The Khan has affixed the punishment of death, not only for adultery, but to other offences against religion, so that in the first years of his reign, the Ulemas were even obliged to cool his religious zeal; still no day passes, but someone is led away from an audience with the Khan, hearing first the fatal words pronounced, which are his doom, 'Alib barin' (away with him).

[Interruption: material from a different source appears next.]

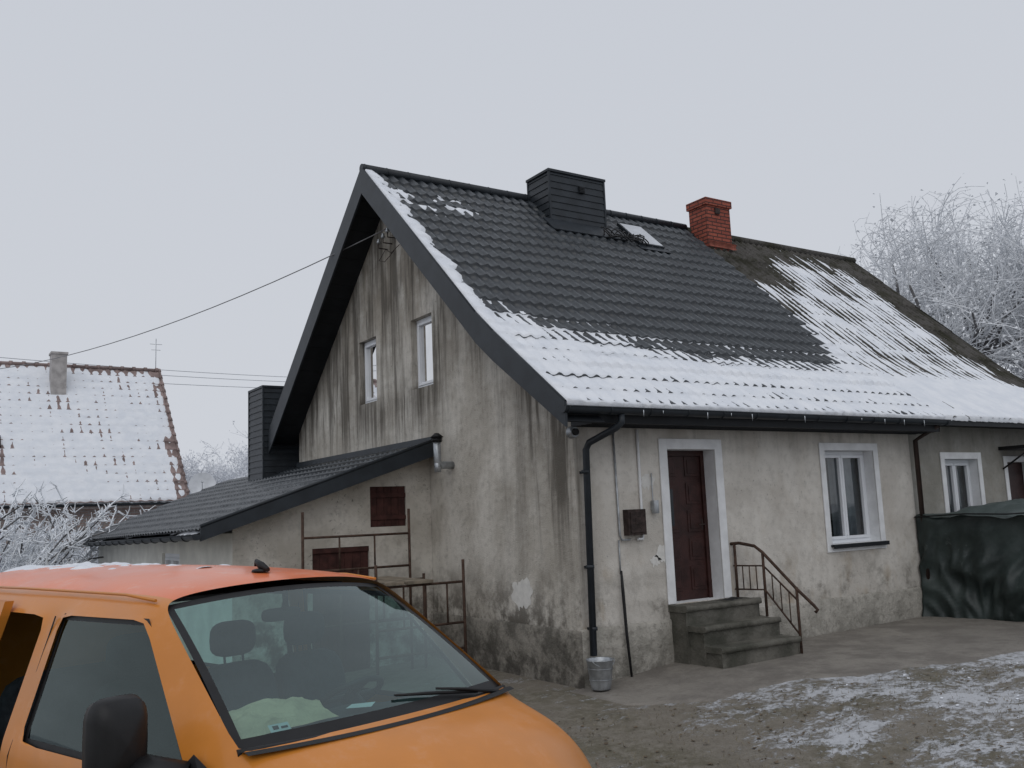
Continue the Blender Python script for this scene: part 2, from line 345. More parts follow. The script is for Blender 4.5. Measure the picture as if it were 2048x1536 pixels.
# ================================================= MAIN HOUSE
H=thing('house',(3,4.6,0),'old grey stucco house with dark tile roof half under snow','house')
door_h=(1.47,.68,2.31,2.60); win_h=(4.53,1.25,5.66,2.60)
mb=wall((0,-.6,6.6,3.05),[door_h,win_h],TF,.26,0,1)
front=mb.obj('wall',[M['front'],M['whitew']],H)
g1=(3.42,3.86,4.11,4.97);g2=(5.42,3.86,6.12,4.97)
mb=wall((0,-.6,9.14,7.6),[g1,g2],TG,.14,0,0)
gw=mb.obj('gable_wall',M['gable'],H)
bm=bmesh.new();bm.from_mesh(gw.data)
def cutp(co,no): bmesh.ops.bisect_plane(bm,geom=bm.verts[:]+bm.edges[:]+bm.faces[:],plane_co=co,plane_no=no,clear_outer=True)
k=.15
cutp((0,4.7,7.58-k),(0,-3.16,3.45)); cutp((0,.85,4.1-k),(0,-1.04,1.41)); cutp((0,4.7,7.58-k),(0,3.75,4.6))
bm.to_mesh(gw.data);bm.free()
mb=MB(); mb.box((0.02,9.10,-.6),(6.6,9.14,3.6)); mb.obj('rear_wall',M['gable'],H)
def plm(name,a,b,d):
    g=G(name); n=g.noise(2.5,7,.7); c=g.mix(g.mr(n,.38,.62),a,b); c=g.mix(g.mr(g.noise(14,5,.7),.5,.7,0,.6),c,d); x,y,z=g.sep()[:3]
    c=g.mix(g.mth('MULTIPLY',g.mr(z,-.1,.3,1,0),g.mr(g.noise(5,5,.7),.35,.6,.2,.8)),c,d); g.bump(g.noise(12,6,.7),.9,.04); return g.fin(c,.9)
def plinth(name,m,ax,a0,a1,zt):
    mb=MB(); P=[]; n=int((a1-a0)/.06)
    for i in range(n+1):
        a=a0+(a1-a0)*i/n; o1=.030+.010*NZ(a*3,1)+.006*NZ(a*11,2); zz=zt+.012*NZ(a*2.5,7)+.008*NZ(a*13,3)
        col_=[(-o1-.004,-.6),(-o1,zt*.5),(-o1+.002,zz-.03),(-o1+.012,zz-.004),(-.002,zz+.008)]
        P.append([(a,y_,z_) if ax=='x' else (y_,a,z_) for y_,z_ in col_])
    mb.grid(P); return mb.obj(name,m,H)
fpm=plm('pale_plinth',(.46,.435,.39),(.31,.295,.26),(.16,.15,.13))
plinth('front_plinth',fpm,'x',-.03,1.37,.50); plinth('front_plinth',fpm,'x',2.6,6.6,.50)
plinth('side_plinth',plm('damp_plinth',(.29,.27,.235),(.12,.112,.096),(.06,.054,.046)),'y',-.03,3.58,.48)
def surround(h,t,T,bottom,P):
    mb=MB(); a,b,c,d=h; mb.box(T(a-t,b-(t if bottom else 0),.002),T(a,d+t,.022));mb.box(T(c,b-(t if bottom else 0),.002),T(c+t,d+t,.022));mb.box(T(a,d,.002),T(c,d+t,.022))
    if bottom: mb.box(T(a,b-t,.002),T(c,b,.022))
    mb.obj('door_surround' if not bottom else 'window_surround',M['whitew'],P,bevel=.006)
surround(door_h,.135,TF,False,H); surround(win_h,.11,TF,True,H)
window(H,TF,*win_h,.16,2)
window(H,TG,*g1,.10,1,False,'half'); window(H,TG,*g2,.10,1,False,'half')
mb=MB(); x0,z0,x1,z1=door_h; yb=.22
mb.box((x0,yb,z0),(x1,yb+.06,z1))
for (a0,a1,b0,b1) in((.08,.34,.12,.42),(.50,.76,.12,.42),(.08,.34,.5,.78),(.5,.76,.5,.78),(.5,.76,.86,1.14),(.5,.76,1.22,1.5),(.08,.34,.86,1.5),(.08,.34,1.58,1.84),(.5,.76,1.58,1.84)):
    mb.box((x0+a0,yb-.010,z0+b0),(x0+a1,yb-.001,z0+b1)); mb.box((x0+a0+.04,yb-.018,z0+b0+.04),(x0+a1-.04,yb-.011,z0+b1-.04))
d=mb.obj('door',M['door'],H,bevel=.006)
mb=MB(); mb.box((x0+.16,yb-.024,z0+.95),(x0+.25,yb-.019,z0+1.42)); mb.obj('door_glass',simple('dark_glass',(.02,.025,.03),.1,.1,3,0),d)
mb=MB(); mb.tube([(x0+.75,yb-.01,z0+.95),(x0+.75,yb-.06,z0+.95),(x0+.64,yb-.06,z0+.95)],.009); mb.box((x0+.735,yb-.012,z0+.88),(x0+.765,yb-.001,z0+1.02)); mb.obj('handle',M['rustdark'],d)
mb=MB(); mb.box((x0+.001,yb-.03,z0),(x0+.06,yb-.001,z1));mb.box((x1-.06,yb-.03,z0),(x1-.001,yb-.001,z1));mb.box((x0+.06,yb-.03,z1-.07),(x1-.06,yb-.001,z1)); mb.obj('frame',M['door'],d,bevel=.004)
mb=tiled(mapx,-.51,6.7,RF,.185,.35,.022,.036,8)
roof=mb.obj('roof',M['tile'],H)
mb=tiled(mapx,-.51,6.7,[(4.7,7.58),(9.35,3.72)],.37,.7,.02,.028,4); mb.obj('rear_roof',M['tile'],roof)
mb=MB(); pr=[(-.60,3.03),(.85,4.10),(1.25,4.42),(4.7,7.58),(9.40,3.68)]; dep=[.24,.34,.36,.40,.42]
for i in range(4):
    (y0,z0),(y1,z1)=pr[i],pr[i+1]; d0,d1=dep[i],dep[i+1]
    A=[(-.545,y0,z0+.05),(-.545,y1,z1+.05),(-.545,y1,z1-d1),(-.545,y0,z0-d0)];B=[(-.512,*p[1:]) for p in A]
    mb.face(A);mb.face(B)
    for k in range(4): mb.face([A[k],A[(k+1)%4],B[(k+1)%4],B[k]])
    mb.tube([(-.53,y0,z0+.045),(-.53,y1,z1+.045)],.016,6)
mb.obj('bargeboard',M['dark'],roof)
mb=MB()
for i in range(4):
    (y0,z0),(y1,z1)=pr[i],pr[i+1]
    o0=.17 if i==0 else .26
    mb.face([(-.511,y0,z0-o0),(.02,y0,z0-o0),(.02,y1,z1-.26),(-.511,y1,z1-.26)])
    for t in np.linspace(0,1,6 if i in(0,) else (2 if i<2 else 22)):
        yy=y0+(y1-y0)*t; zz=z0-o0+(z1-.26-z0+o0)*t; mb.box((-.51,yy-.004,zz-.006),(.0,yy+.004,zz-.001))
mb.face([(-.02,-.47,2.86),(6.7,-.47,2.86),(6.7,.0,2.86),(-.02,.0,2.86)]); mb.face([(-.511,-.47,2.86),(6.7,-.47,2.86),(6.7,-.50,3.08),(-.511,-.50,3.08)])
mb.face([(-.02,-.47,2.86),(-.02,0,2.86),(-.02,0,3.4),(-.02,-.47,3.05)])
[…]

I had almost forgotten to mention that the Yasaul led me to the treasurer to receive the sum for my daily board. My claim was soon settled; but this personage was engaged in so singular an occupation that I must not omit to particularise it. He was assorting the khilat (robes of honour) which were to be sent to the camp, to reward those who had distinguished themselves. They consisted of about four kinds of silken coats with staring colours, and large flowers worked in them in gold. I heard them styled four-headed, twelve-headed, twenty-headed, and forty-headed coats. As I could see upon them no heads at all in painting or embroidery, I demanded the reason of the appellation, and I was told that the most simple coats were the reward for having cut off four heads of enemies, and the most beautiful a recompense for forty heads, and that they were now being forwarded to the camp. Some one proceeded to tell me 'that if this was not an usage in Roam, I ought to go next morning to the principal square, where I should be a witness of this distribution.'

Accordingly, the next morning I did really see about a hundred horsemen arrive from the camp covered with dust. Each of them brought at least one prisoner with him, and amongst the number; women and children, also bound either to the tail of the horse or to the pommel of the saddle; besides all of which, he had buckled behind him a large sack containing the heads of his enemies, the evidence of his heroic exploits. On coming up he handed over the prisoners to the Khan, or some other great personage, then loosened his sack, seized it by the two lower corners, as if he were about to empty potatoes, and there rolled the bearded or beardless heads before the accountant, who kicked them together with his feet until a large heap was composed, consisting of several hundreds. Each hero had a receipt given to him for the number of heads delivered, and a few days later came the day of payment.